Give again only those lines from the start of the entries through the line holding "lamp(21, -6.0, 4.4, 260)", leaving them as they are.

__DATA FOR THE TASK__

* * * * * * * * *

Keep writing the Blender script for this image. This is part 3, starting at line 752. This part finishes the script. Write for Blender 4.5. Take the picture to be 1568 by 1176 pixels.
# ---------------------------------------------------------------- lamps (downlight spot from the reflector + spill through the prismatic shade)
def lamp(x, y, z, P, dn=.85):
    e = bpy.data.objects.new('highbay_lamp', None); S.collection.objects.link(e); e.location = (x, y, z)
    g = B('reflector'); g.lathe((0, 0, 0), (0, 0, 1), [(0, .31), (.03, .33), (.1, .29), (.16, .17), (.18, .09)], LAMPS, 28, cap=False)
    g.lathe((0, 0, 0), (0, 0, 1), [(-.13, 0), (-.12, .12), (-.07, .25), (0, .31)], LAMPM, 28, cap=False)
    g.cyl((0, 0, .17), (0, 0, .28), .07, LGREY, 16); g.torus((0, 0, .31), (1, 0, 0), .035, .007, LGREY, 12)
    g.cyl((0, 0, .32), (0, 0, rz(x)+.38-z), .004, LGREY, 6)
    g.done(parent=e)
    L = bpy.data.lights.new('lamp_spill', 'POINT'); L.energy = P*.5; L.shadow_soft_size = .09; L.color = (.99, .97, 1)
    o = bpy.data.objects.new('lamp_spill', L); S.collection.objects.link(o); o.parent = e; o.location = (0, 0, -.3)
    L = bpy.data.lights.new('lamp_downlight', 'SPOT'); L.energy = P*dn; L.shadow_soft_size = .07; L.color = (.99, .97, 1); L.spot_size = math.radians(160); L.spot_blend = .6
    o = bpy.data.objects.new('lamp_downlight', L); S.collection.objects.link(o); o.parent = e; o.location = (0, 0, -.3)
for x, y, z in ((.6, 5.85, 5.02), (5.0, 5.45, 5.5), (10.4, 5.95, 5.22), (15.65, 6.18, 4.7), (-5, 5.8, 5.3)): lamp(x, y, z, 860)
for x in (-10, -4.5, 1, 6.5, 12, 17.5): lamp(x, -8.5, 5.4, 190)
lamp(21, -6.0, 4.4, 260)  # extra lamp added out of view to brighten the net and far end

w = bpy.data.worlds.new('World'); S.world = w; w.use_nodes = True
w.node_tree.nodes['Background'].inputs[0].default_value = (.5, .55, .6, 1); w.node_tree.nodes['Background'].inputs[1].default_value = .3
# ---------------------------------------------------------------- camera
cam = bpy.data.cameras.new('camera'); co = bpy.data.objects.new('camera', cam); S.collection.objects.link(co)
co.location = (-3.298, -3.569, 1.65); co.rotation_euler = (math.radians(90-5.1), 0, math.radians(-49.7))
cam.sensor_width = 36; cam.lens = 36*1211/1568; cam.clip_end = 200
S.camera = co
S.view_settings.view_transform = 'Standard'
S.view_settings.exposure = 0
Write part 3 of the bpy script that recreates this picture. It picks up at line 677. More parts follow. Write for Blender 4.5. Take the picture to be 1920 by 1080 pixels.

* * * * * * * * *

__ANSWER BELOW__
Keep writing the Blender script for this image. This is part 3, starting at line 752. This part finishes the script. Write for Blender 4.5. Take the picture to be 1568 by 1176 pixels.
# ---------------------------------------------------------------- lamps (downlight spot from the reflector + spill through the prismatic shade)
def lamp(x, y, z, P, dn=.85):
    e = bpy.data.objects.new('highbay_lamp', None); S.collection.objects.link(e); e.location = (x, y, z)
    g = B('reflector'); g.lathe((0, 0, 0), (0, 0, 1), [(0, .31), (.03, .33), (.1, .29), (.16, .17), (.18, .09)], LAMPS, 28, cap=False)
    g.lathe((0, 0, 0), (0, 0, 1), [(-.13, 0), (-.12, .12), (-.07, .25), (0, .31)], LAMPM, 28, cap=False)
    g.cyl((0, 0, .17), (0, 0, .28), .07, LGREY, 16); g.torus((0, 0, .31), (1, 0, 0), .035, .007, LGREY, 12)
    g.cyl((0, 0, .32), (0, 0, rz(x)+.38-z), .004, LGREY, 6)
    g.done(parent=e)
    L = bpy.data.lights.new('lamp_spill', 'POINT'); L.energy = P*.5; L.shadow_soft_size = .09; L.color = (.99, .97, 1)
    o = bpy.data.objects.new('lamp_spill', L); S.collection.objects.link(o); o.parent = e; o.location = (0, 0, -.3)
    L = bpy.data.lights.new('lamp_downlight', 'SPOT'); L.energy = P*dn; L.shadow_soft_size = .07; L.color = (.99, .97, 1); L.spot_size = math.radians(160); L.spot_blend = .6
    o = bpy.data.objects.new('lamp_downlight', L); S.collection.objects.link(o); o.parent = e; o.location = (0, 0, -.3)
for x, y, z in ((.6, 5.85, 5.02), (5.0, 5.45, 5.5), (10.4, 5.95, 5.22), (15.65, 6.18, 4.7), (-5, 5.8, 5.3)): lamp(x, y, z, 860)
for x in (-10, -4.5, 1, 6.5, 12, 17.5): lamp(x, -8.5, 5.4, 190)
lamp(21, -6.0, 4.4, 260)  # extra lamp added out of view to brighten the net and far end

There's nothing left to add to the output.